▶ _What is being asked_: Repeat every line of the material, character for character.

▶ _Material provided_:
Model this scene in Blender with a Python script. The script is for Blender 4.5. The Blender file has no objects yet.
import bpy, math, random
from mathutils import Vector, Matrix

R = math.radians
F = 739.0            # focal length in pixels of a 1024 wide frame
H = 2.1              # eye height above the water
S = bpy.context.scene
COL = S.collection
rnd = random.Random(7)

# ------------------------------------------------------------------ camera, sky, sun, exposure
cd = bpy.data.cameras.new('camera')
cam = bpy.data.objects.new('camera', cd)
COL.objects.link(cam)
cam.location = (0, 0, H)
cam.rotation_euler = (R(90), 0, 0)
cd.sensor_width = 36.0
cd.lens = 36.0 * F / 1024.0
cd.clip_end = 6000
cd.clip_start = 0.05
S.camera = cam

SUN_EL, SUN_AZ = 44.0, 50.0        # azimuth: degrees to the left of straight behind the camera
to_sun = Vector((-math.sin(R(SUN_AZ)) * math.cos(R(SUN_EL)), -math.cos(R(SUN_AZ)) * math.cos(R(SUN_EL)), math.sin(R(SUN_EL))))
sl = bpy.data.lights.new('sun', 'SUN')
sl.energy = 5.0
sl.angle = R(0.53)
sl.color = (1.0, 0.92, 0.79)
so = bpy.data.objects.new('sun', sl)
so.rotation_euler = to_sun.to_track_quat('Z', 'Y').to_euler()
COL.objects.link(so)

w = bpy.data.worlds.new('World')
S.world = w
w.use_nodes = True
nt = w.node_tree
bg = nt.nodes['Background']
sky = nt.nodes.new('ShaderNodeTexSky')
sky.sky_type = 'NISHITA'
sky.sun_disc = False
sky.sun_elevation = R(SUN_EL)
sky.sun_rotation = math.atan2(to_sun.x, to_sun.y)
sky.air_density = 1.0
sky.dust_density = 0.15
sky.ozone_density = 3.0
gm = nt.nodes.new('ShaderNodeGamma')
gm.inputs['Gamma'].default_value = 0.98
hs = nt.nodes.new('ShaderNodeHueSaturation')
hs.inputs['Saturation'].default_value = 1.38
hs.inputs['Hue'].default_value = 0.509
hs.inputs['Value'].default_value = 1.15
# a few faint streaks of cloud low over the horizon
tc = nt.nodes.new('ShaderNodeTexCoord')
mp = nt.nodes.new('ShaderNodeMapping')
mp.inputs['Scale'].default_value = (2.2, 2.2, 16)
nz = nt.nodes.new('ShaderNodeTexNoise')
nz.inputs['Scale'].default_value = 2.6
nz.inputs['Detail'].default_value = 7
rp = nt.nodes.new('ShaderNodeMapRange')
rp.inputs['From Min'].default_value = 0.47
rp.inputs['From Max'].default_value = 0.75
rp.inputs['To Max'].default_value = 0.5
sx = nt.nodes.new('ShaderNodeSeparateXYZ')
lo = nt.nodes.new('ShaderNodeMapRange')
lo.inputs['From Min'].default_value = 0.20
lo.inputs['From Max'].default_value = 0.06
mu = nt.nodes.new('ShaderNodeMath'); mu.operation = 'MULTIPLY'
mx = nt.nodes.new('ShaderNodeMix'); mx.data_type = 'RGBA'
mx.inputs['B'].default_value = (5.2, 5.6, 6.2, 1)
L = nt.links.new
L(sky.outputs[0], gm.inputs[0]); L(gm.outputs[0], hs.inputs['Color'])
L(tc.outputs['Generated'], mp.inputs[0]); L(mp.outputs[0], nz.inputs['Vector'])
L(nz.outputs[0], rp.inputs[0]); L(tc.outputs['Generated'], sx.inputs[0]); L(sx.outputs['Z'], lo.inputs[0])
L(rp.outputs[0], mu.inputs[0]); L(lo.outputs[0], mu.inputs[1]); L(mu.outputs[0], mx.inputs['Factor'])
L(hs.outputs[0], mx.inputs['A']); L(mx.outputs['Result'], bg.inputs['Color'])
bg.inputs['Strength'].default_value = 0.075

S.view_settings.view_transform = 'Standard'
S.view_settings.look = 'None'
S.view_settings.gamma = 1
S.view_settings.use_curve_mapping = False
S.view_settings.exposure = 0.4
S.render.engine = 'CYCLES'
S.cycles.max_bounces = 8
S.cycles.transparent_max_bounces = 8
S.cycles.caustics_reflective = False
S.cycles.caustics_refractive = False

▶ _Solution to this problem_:
Model this scene in Blender with a Python script. The script is for Blender 4.5. The Blender file has no objects yet.
import bpy, math, random
from mathutils import Vector, Matrix

R = math.radians
F = 739.0            # focal length in pixels of a 1024 wide frame
H = 2.1              # eye height above the water
S = bpy.context.scene
COL = S.collection
rnd = random.Random(7)

# ------------------------------------------------------------------ camera, sky, sun, exposure
cd = bpy.data.cameras.new('camera')
cam = bpy.data.objects.new('camera', cd)
COL.objects.link(cam)
cam.location = (0, 0, H)
cam.rotation_euler = (R(90), 0, 0)
cd.sensor_width = 36.0
cd.lens = 36.0 * F / 1024.0
cd.clip_end = 6000
cd.clip_start = 0.05
S.camera = cam

SUN_EL, SUN_AZ = 44.0, 50.0        # azimuth: degrees to the left of straight behind the camera
to_sun = Vector((-math.sin(R(SUN_AZ)) * math.cos(R(SUN_EL)), -math.cos(R(SUN_AZ)) * math.cos(R(SUN_EL)), math.sin(R(SUN_EL))))
sl = bpy.data.lights.new('sun', 'SUN')
sl.energy = 5.0
sl.angle = R(0.53)
sl.color = (1.0, 0.92, 0.79)
so = bpy.data.objects.new('sun', sl)
so.rotation_euler = to_sun.to_track_quat('Z', 'Y').to_euler()
COL.objects.link(so)

w = bpy.data.worlds.new('World')
S.world = w
w.use_nodes = True
nt = w.node_tree
bg = nt.nodes['Background']
sky = nt.nodes.new('ShaderNodeTexSky')
sky.sky_type = 'NISHITA'
sky.sun_disc = False
sky.sun_elevation = R(SUN_EL)
sky.sun_rotation = math.atan2(to_sun.x, to_sun.y)
sky.air_density = 1.0
sky.dust_density = 0.15
sky.ozone_density = 3.0
gm = nt.nodes.new('ShaderNodeGamma')
gm.inputs['Gamma'].default_value = 0.98
hs = nt.nodes.new('ShaderNodeHueSaturation')
hs.inputs['Saturation'].default_value = 1.38
hs.inputs['Hue'].default_value = 0.509
hs.inputs['Value'].default_value = 1.15
# a few faint streaks of cloud low over the horizon
tc = nt.nodes.new('ShaderNodeTexCoord')
mp = nt.nodes.new('ShaderNodeMapping')
mp.inputs['Scale'].default_value = (2.2, 2.2, 16)
nz = nt.nodes.new('ShaderNodeTexNoise')
nz.inputs['Scale'].default_value = 2.6
nz.inputs['Detail'].default_value = 7
rp = nt.nodes.new('ShaderNodeMapRange')
rp.inputs['From Min'].default_value = 0.47
rp.inputs['From Max'].default_value = 0.75
rp.inputs['To Max'].default_value = 0.5
sx = nt.nodes.new('ShaderNodeSeparateXYZ')
lo = nt.nodes.new('ShaderNodeMapRange')
lo.inputs['From Min'].default_value = 0.20
lo.inputs['From Max'].default_value = 0.06
mu = nt.nodes.new('ShaderNodeMath'); mu.operation = 'MULTIPLY'
mx = nt.nodes.new('ShaderNodeMix'); mx.data_type = 'RGBA'
mx.inputs['B'].default_value = (5.2, 5.6, 6.2, 1)
L = nt.links.new
L(sky.outputs[0], gm.inputs[0]); L(gm.outputs[0], hs.inputs['Color'])
L(tc.outputs['Generated'], mp.inputs[0]); L(mp.outputs[0], nz.inputs['Vector'])
L(nz.outputs[0], rp.inputs[0]); L(tc.outputs['Generated'], sx.inputs[0]); L(sx.outputs['Z'], lo.inputs[0])
L(rp.outputs[0], mu.inputs[0]); L(lo.outputs[0], mu.inputs[1]); L(mu.outputs[0], mx.inputs['Factor'])
L(hs.outputs[0], mx.inputs['A']); L(mx.outputs['Result'], bg.inputs['Color'])
bg.inputs['Strength'].default_value = 0.075

S.view_settings.view_transform = 'Standard'
S.view_settings.look = 'None'
S.view_settings.gamma = 1
S.view_settings.use_curve_mapping = False
S.view_settings.exposure = 0.4
S.render.engine = 'CYCLES'
S.cycles.max_bounces = 8
S.cycles.transparent_max_bounces = 8
S.cycles.caustics_reflective = False
S.cycles.caustics_refractive = False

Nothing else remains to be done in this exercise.